Books: Scot in Moscow
BRITISH AGENTR. H. Bruce Lockhart Putnam ($2.75).
Few who have been in such personal and political scrapes as Bruce Lockhart, one-time (1915-17) British consul-general at Moscow, have admitted them in writing. With a canny candor that makes his book exciting reading, that is just what Author Lockhart does. Women and Bolsheviks were his trouble: between the two he has had some narrow escapes.
Of purely Scottish blood, Bruce Lockhart eschewed English universities, finished his education in France and Germany, then went to Malaya as a rubber planter. There he achieved sufficient fame as a footballer, too much notoriety when he took native royalty for a mistress. Timely malaria got him out of that scrape, sent him home to his outraged family. For lack of something better to do he took the examinations for the Foreign Office and passed at the head of the list, much to his surprise. In 1912 he was sent to Moscow as British vice-consul. He liked and got on well with Russia, Russian and Russians, had a high old time in Moscow, saw many a dawn break over the Kremlin. When he married an Australian girl he turned over a new leaffor a while. Then rumors of his goings-on with a Russian Jewess reached his Ambassador, who spoke to him sorrowfully, extracted a pledge of good behavior. Three weeks later, the pledge broken, Lockhart was sent to England "for a rest." When he went back as head of the British Mission in 1918 his wife stayed behind and his mistress lived with him openly until he left Russia for good, two years later. Frank about his domestic misadventures, Lockhart does not dwell on them, spends more time on his eyewitness account of Russia in revolt.

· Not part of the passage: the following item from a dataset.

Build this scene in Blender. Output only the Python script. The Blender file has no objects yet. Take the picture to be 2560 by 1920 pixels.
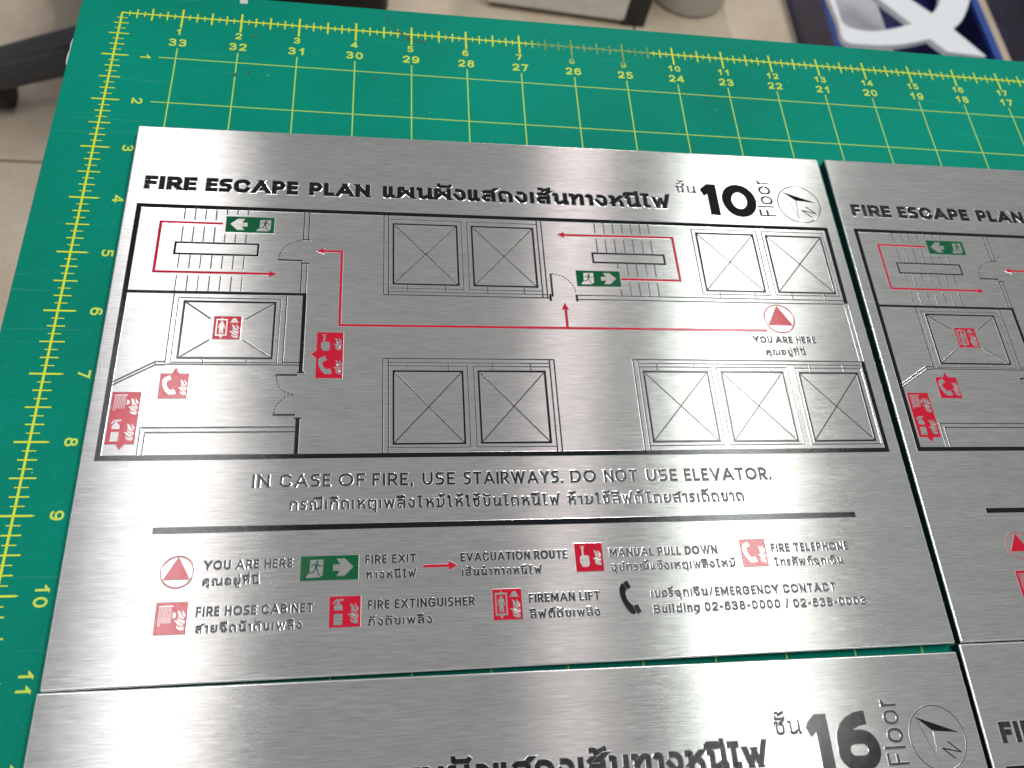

Though he was in England, apparently in disgrace, during the "ten days that shook the world" (Nov. 7-17, 1917), as best-informed British expert on Russia he was considered indispensable. Early the following year he was sent back again as head of a special mission, to establish unofficial relations with the Bolsheviks. His job: "to do as much harm to the Germans as possible, to put a spoke in the wheels of the separate peace negotiations, and to stiffen ... the Bolshevik resistance to German demands." His complicated and delicate job was made harder by the muddled policy of his own government. "There was no British policy, unless seven different policies at once can be called a policy."
Lockhart met Lenin infrequently, Trotsky often. He thinks Lenin was extraordinarily impersonal, coldly logical; Trotsky brave, bitter, emotional; both able. No friend to the Tsarist regime (". . . unparalleled inefficiency and corruption. No other nation would have stood the privations which Russia stood for anything like the same length of time"), Lockhart admired many a Bolshevik bureaucrat, got in hot water with his colleagues and his government for holding out strongly against intervention. Finally he changed his mind, thus losing the Bolsheviks' confidence without gaining anybody else's. When Lenin was shot the Bolsheviks arrested Lockhart as a spy, held him in jail for a month. Lenin recovered; no evidence was found against Lockhart; he was allowed to leave Russia. He went back to England with a heavy heart, full of sad memories, gloomy forebodings.